Act 9 of Japanese Constitution is as follows:
  1. Aspiring sincerely to an international peace based on justice and order, the Japanese people forever renounce war as a sovereign right of the nation and the threat or use of force as means of settling international disputes.
  2. In order to accomplish the aim of the preceeding paragraph, land, sea, and air forces, as well as other war potential, will never be maintained. The right of belligerency of the state will not be recognized.
3 May 04

84. E-Mail Messages to an American Friend (4): Have a Nice Flight to Mars!

January 27, 2004

Dear Celia,

Thanks for your message sent as a beautiful e-card. Yes, we find errors of a much more global nature in the decisions of political leaders than our typos. Last evening Japan's defense agency formally ordered the dispatch of 600 troops to Iraq. I'm quite nervous about Japan's position in the international world in the near future.

From January 4 to 16, my wife and I joined a group travel to New Zealand organized by JTB (Japan Travel Bureau) West. The group consisted of a tour conductor and only seven participants. So it was like a family trip. At the first destination of Christchurch, the son, named Lee, of an American friend of mine kindly came to see us. Lee works at the University of Canterbury. He said, "The government of New Zealand had defied making port of American nuclear submarines.
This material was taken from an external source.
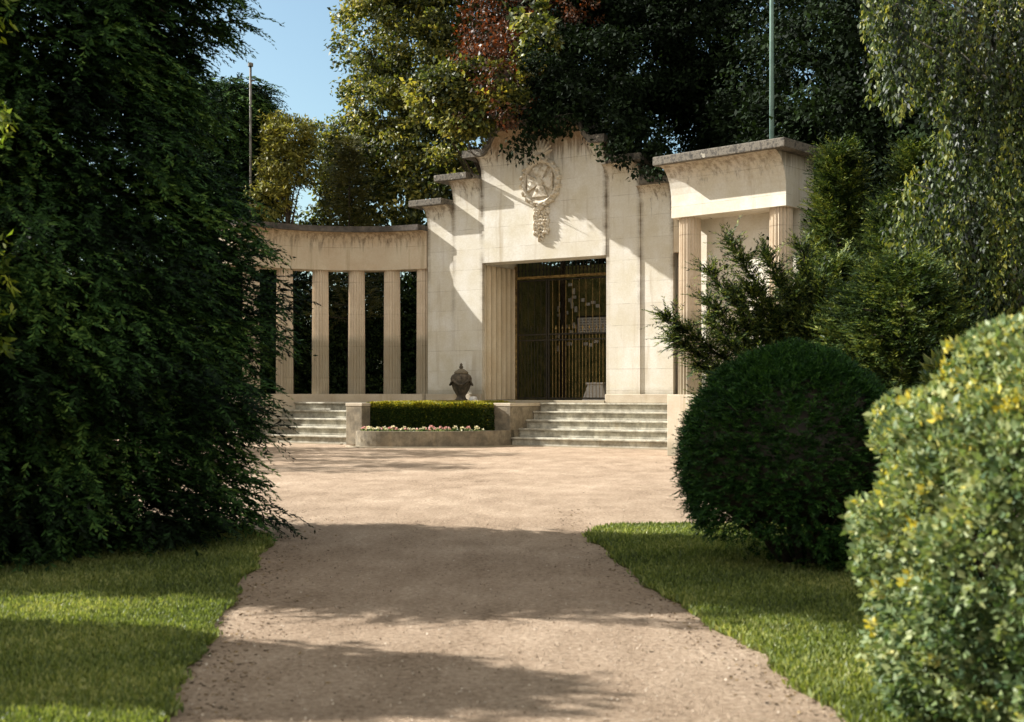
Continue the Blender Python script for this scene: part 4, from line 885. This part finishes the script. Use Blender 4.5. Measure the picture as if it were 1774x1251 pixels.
# weeping birch
we = empty('weeping_birch', (6.7, 16.2, 0)); tag(we, 'tall weeping birch hanging leafy curtains at the right edge', 'tree')
st = []; lens = []; mb = MB(); mb.tube([(0, 0, -0.1), (0.05, 0, 3), (-0.1, 0, 6), (0, 0, 8.6)], [0.2, 0.16, 0.11, 0.04], 10)
def low_edge(px):   # where the hanging curtains end, by sight line on the left flank
    return 0
for i in range(520):
    px = random.uniform(1500, 1860); Y = random.uniform(13.8, 17.0)
    if px < 1535: y0, y1 = random.uniform(-60, 0), random.uniform(20, 70) if random.random() < 0.7 else random.uniform(100, 190)
    elif px < 1625: 
        if random.random() < 0.55: y0, y1 = random.uniform(-80, 60), random.uniform(120, 215)
        else: y0, y1 = random.uniform(230+ (1625-px)*1.2, 420), random.uniform(430, 640)
    else: y0, y1 = random.uniform(-120, 380), 0; y1 = y0 + random.uniform(120, 330)
    y1 = min(y1, 650)
    if y1 < y0+20: continue
    a_ = P(px, y0, Y) - Vector((6.7, 16.2, 0)); zb = P(px, y1, Y).z
    st.append(tuple(a_)); lens.append(a_.z-zb)
    if i % 12 == 0: mb.tube([(0, 0, a_.z*0.75), (a_.x*0.5, a_.y*0.5, a_.z*0.98), tuple(a_)], [0.04, 0.025, 0.006], 5)
st = np.array(st); lens = np.array(lens)
Pn = []; D = []; idx = []
for i in range(len(st)):
    k = int(lens[i]*62); t = rng.random(k); w_ = 0.06*np.sin(t*6+i)
    q = st[i] + np.stack([w_ + rng.normal(size=k)*0.035, rng.normal(size=k)*0.05, -t*lens[i]], 1); Pn.append(q); idx.append(np.full(k, i))
    D.append(unit(rng.normal(size=(k, 3))*0.45 + np.array([0, 0, -1.0])))
Pn = np.concatenate(Pn); D = np.concatenate(D); idx = np.concatenate(idx); tone = rng.random(len(st))
leaf_mesh('crown', Pn, D, 0.072*(0.7+0.6*rng.random(len(Pn))), 0.5, M['birch'], we, None, np.clip(0.75*tone[idx]+0.5*rng.random(len(Pn))-0.15, 0, 1))
mb.build('trunk', M['birchbark'], we, True)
So my mother nation and this country are not in good relation." (Lee has come to work there, because his wife is a New Zealander.) I envy the Government of New Zealand.
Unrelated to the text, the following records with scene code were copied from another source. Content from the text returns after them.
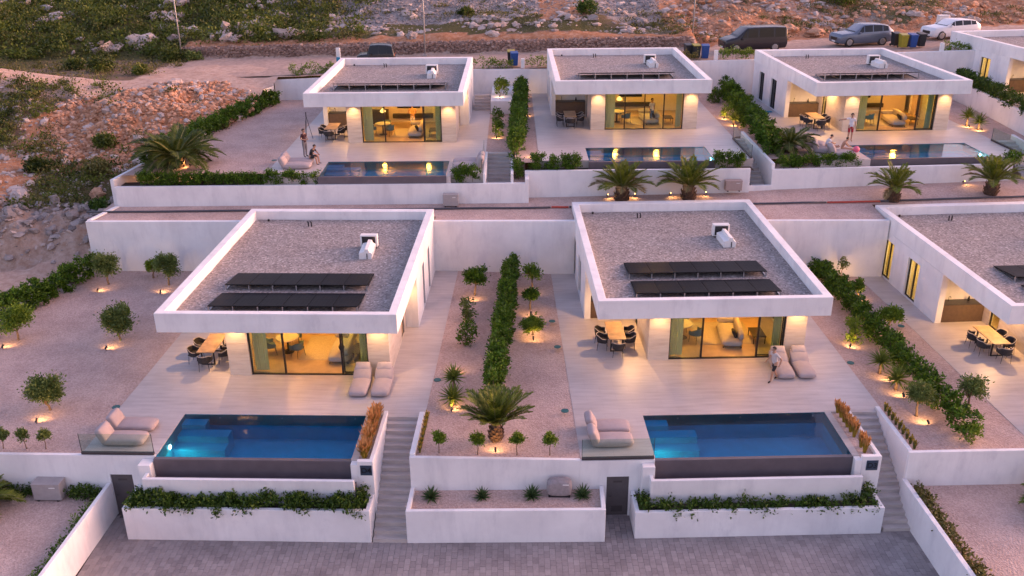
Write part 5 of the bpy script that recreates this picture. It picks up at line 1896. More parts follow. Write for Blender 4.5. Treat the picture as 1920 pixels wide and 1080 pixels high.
P_("palm on the path at the far end by the stair rail", (27.2, 49.9, zpath(27.2, 49.9)), .75, .32, 1.75, 76, 30, dry=1, upright=.25, min_el=.42, stiff=.6)
P_("dark palm beside the loungers with the pink ball", (16.75, 54.0, 4.55), .5, .25, 1.75, 77, 32, spread=.75, dry=0, mat="leaf_palm_dark")
P_("palm cut by the frame on the gravel below the hedge garden", at('D3', 16.1, -8.4, -1.40), .4, .3, 1.6, 78, 28, spread=.7, dry=0)
P_("palm cut by the frame on the gravel beside the heat pump", at('D4', -4.9, -6.2, -1.72), .3, .26, 1.5, 79, 28, spread=.6, dry=0)
# grasses along the stair walls, low plants along the driveway walls
ow = ["first", "second", "third", "fourth", "fifth", "sixth", "seventh", "eighth", "ninth", "tenth", "eleventh", "twelfth"]
for i in range(9):
    make_grass_clump("%s small green grass from the stair top, palm strip wall" % ow[i], at('D4', 11.30, -2.25 - i * .31, -.02), .28, 70, 200 + i, ("grass_green", "grass_gold"), .09, "stair wall grasses", .2)
for i in range(9):
    make_grass_clump("%s small green grass from the stair top, D3 hedge garden wall" % ow[i], at('D3', 11.20, -3.6 - i * .34, -.02), .34, 80, 220 + i, ("grass_green", "grass_gold"), .11, "stair wall grasses", .2)
Hd("groundcover_hedge", "straggling low plants along the driveway wall by the D3 stairs", [at('D3', 11.15, -7.0, -1.42), at('D3', 11.2, -13.5, -1.42)], .40, .32, "leaf_scrub", 81, 420, .14, cat="shrub", rough=.5, group="low driveway plants")
Hd("groundcover_hedge", "dark low hedge between heat pump and service door", [at('D4', -1.85, -5.4, -1.72), at('D4', -.62, -5.4, -1.72)], .45, .42, "leaf_hedge_dark", 82, 650, .12, cat="shrub", group="low driveway plants")
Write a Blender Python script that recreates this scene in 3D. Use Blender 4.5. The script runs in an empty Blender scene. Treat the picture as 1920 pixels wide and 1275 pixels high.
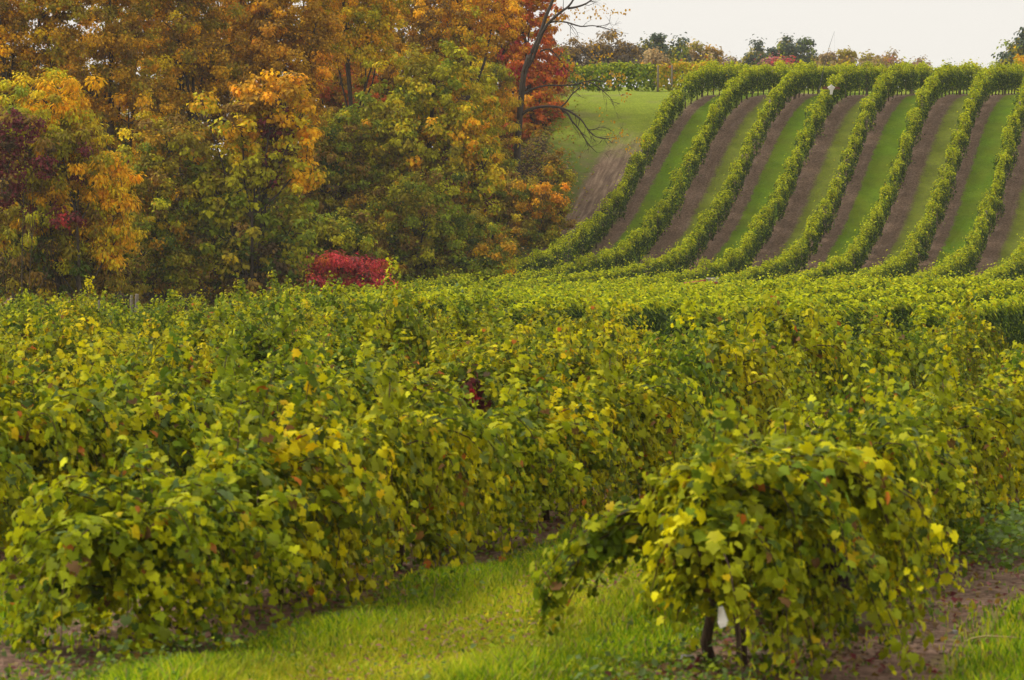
import bpy, math, random
import numpy as np
from mathutils import Vector

# ------------------------------------------------------------------ camera, sky, sun, exposure
S = bpy.context.scene
COL = S.collection
F = 5333.0                      # focal length in photo pixels (100 mm on 36 mm, 1920 px wide)
HY = 500.0                      # photo row of the horizon
CAMZ = 2.4
cd = bpy.data.cameras.new('camera'); cam = bpy.data.objects.new('camera', cd); COL.objects.link(cam)
cd.lens = 100; cd.sensor_width = 36; cd.clip_start = 0.1; cd.clip_end = 4000
cam.location = (0, 0, CAMZ)
cam.rotation_euler = (math.radians(90) - math.atan((637.5 - HY) / F), 0, 0)
cd.dof.use_dof = True; cd.dof.focus_distance = 105; cd.dof.aperture_fstop = 6.3
S.camera = cam

SUN_EL, SUN_AZ = math.radians(50), math.radians(-84)      # azimuth from +Y (into the picture) towards +X
W = bpy.data.worlds.new('World'); S.world = W; W.use_nodes = True
nt = W.node_tree; nt.nodes.clear()
sky = nt.nodes.new('ShaderNodeTexSky'); sky.sky_type = 'NISHITA'; sky.sun_disc = False
sky.sun_elevation = SUN_EL; sky.sun_rotation = SUN_AZ; sky.dust_density = 6; sky.air_density = 1.5
hs = nt.nodes.new('ShaderNodeHueSaturation'); hs.inputs['Saturation'].default_value = 0.25
mx = nt.nodes.new('ShaderNodeMix'); mx.data_type = 'RGBA'
mx.inputs[0].default_value = 0.88
mx.inputs[7].default_value = (8.4, 8.08, 7.5, 1)         # the even overcast
bg = nt.nodes.new('ShaderNodeBackground'); bg.inputs['Strength'].default_value = 0.1
wo = nt.nodes.new('ShaderNodeOutputWorld')
nt.links.new(sky.outputs[0], hs.inputs['Color']); nt.links.new(hs.outputs[0], mx.inputs[6])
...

Lee also told us that the New Zealand 100 dollar banknote has the portrait of Earnest Rutherford ( see the image of the banknote; read about Rutherford's legacy and the banknote). I didn't get a chance of having a 100-dollar bill, but a receptionist at a hotel near Mt. Cook kindly showed us one. This is one of the things a physicist traveler liked to see best as well as wonderful nature of New Zealand.

You wish to be one of the first volunteer voyagers to Mars. It's a wonderful idea, and you're quite a brave person. More than twenty years ago I attended a domestic academic symposium and listened to a young scientist's presentation. I was quite attracted by him and had this thought for the first time in my research career: I want such an able person for my coworker. He soon became Japan's first scientist astronaut joining the Endeavor crew. He was Dr. Mamoru Mohri. So you, a good e-mail friend of mine I've gotten, will also be on a spaceship soon and reach the Mars.

Have a good flight!
Tatsu

10 May 04

85. Like a Child Who Wants to Erase His Mischief

US President George Bush told an audience on May 24, 2004, at the Army War College in Pennsylvania that Abu Ghraib prison, notorious for prisoner abuse and torture, would be destroyed "as a fitting symbol of Iraq's new beginning."
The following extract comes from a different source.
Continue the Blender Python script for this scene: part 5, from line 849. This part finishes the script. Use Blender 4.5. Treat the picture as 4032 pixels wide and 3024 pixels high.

Bush seems to want to erase the inhuman deeds of US Army like a child who wants to wipe his mischief away or who steals something and runs away hiding it at his back while being watched from the back. This is just to carry a caricature into actual practice. History cannot be crossed out.

29 May 04

86. Conscientiousness of American Journalism

Reviewing hundreds of articles written during prelude to war in Iraq and into early stages of occupation, the editors of the New York Times reported as follows:

We have found a number of instances of coverage that was not rigorous enough. Many problematic articles depended in part on information from a circle of Iraqi informants, defectors and exiles bent on "regime change," whose credibility has come under increasing public debate. The accounts of these exiles were often eagerly said to be true by United States officials convinced of need to invade Iraq. Editors at several levels share responsibility with reporters. (Summarized from the article "The Times and Iraq" in the New York Times dated May 26, 2004.)

They cited specific articles in which the data were insufficiently qualified or allowed to stand unchallenged, and concluded:

We consider the story of Iraq's weapons, and of the pattern of misinformation, to be unfinished business. And we fully intend to continue aggressive reporting aimed at setting the record straight.

Here we find the conscientiousness of American journalism. Journalists of the media in Japan should learn from this.